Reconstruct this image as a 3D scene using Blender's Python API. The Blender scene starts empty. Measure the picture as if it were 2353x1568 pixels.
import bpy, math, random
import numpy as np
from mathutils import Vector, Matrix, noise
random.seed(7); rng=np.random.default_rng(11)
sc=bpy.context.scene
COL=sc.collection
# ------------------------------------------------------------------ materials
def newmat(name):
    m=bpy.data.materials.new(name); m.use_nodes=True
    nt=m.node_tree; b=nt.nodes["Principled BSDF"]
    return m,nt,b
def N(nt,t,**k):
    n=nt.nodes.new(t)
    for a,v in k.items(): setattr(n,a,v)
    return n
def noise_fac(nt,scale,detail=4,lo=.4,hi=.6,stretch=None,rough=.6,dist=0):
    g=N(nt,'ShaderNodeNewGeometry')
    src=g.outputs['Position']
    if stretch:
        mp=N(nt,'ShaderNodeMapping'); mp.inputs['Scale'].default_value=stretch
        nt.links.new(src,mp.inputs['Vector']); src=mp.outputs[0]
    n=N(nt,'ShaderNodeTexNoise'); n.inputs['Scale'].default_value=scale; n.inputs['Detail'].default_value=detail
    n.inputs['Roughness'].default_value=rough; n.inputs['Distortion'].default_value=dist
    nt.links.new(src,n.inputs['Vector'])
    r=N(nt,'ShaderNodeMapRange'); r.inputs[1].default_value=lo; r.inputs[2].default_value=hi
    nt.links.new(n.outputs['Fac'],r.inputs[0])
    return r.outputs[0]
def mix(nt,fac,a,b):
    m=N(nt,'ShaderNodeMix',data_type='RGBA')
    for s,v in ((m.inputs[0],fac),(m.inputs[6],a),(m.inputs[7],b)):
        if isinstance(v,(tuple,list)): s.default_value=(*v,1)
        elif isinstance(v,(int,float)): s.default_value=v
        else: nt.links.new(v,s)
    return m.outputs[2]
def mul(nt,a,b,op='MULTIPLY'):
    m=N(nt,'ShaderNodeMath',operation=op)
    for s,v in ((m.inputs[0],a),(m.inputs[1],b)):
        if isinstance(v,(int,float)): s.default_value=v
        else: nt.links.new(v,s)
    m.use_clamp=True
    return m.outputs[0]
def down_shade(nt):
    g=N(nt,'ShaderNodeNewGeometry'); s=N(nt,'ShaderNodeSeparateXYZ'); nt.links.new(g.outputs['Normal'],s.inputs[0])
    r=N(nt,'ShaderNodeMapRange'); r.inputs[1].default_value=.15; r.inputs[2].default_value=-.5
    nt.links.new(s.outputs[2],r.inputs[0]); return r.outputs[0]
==
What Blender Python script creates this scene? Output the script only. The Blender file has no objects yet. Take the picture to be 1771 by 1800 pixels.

[EXERCISE DESCRIPTION]
Display every line of the listing that contains the string "this".

[SOLUTION]
Reconstruct this image as a 3D scene using Blender's Python API. The Blender scene starts empty. Measure the picture as if it were 2353x1568 pixels.
What Blender Python script creates this scene? Output the script only. The Blender file has no objects yet. Take the picture to be 1771 by 1800 pixels.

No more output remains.